V
BRUGES
Queen of Lace Cities
After a day beside the graves of Nieuport and Dixmude and Ypres, the first glimpse of the singing towers of Bruges against the evening sky seems an unearthly vision. During four years no one had known that Bruges would not perish as her sisters had perished. One must have come direct from the desolation of Nieuport, to her pignons and bridges, from the skeleton of Les Halles of Ypres to her Hôtel de Ville, to estimate her incomparable beauty. Since Ypres is dead, only Bruges and Turnhout remain as true lace cities of Belgium; Ghent, the elegant neighbor of Bruges, and herself once a Queen in the lace world, has turned to her factories and no longer counts.
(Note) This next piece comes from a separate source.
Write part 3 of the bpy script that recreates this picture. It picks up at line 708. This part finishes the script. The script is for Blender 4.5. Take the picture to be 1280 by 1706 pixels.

Except Turnhout, then, with its famous schools for fine laces, no Belgian city to-day challenges the leadership of Bruges, and beyond Belgium, she has but one great rival—Venice.
LACE-MAKERS OF BRUGES
This claim to leadership rests on a solid foundation. Bruges is of ancient lineage in the lace world; she has preserved unbroken, through at least four centuries, the traditions of that world. There are those even who believe that mediæval bobbin lace had its origin in her territory, and they are at least supported by legend. A pretty story tells of a poor and infirm widow, who with her many children lived in a little street of Bruges. The entire family depended only on the work of Serena, the eldest, who from dawn till dark turned her wheel. She had long been loved by a neighbor, Arnold, the son of a great merchant, and she did not view him with disfavor. But as winter and misery settled again on the poor little hut, and Serena saw that all her efforts appeared vain, she vowed to the Virgin never to marry unless her family could be rescued from their suffering. Then one day when near the Minnewater, as she was making sad thoughts, suddenly she saw a light, and from the Virgin threads descended toward her, which, skipping the branches, dropt in her lap, where they by chance designed lovely patterns. Serena understood this to be the response to her prayer, and she tried at once to reproduce the arabesques in linen thread. She ended by attaching little woods to them and by aiding them with pins. And thus to the great emotion of Bruges bobbin-lace was born. And all the rich seigneurs and bourgeois wished to possess it. Ease came and Serena married Arnold, and they had many daughters, all of whom she taught to make lace.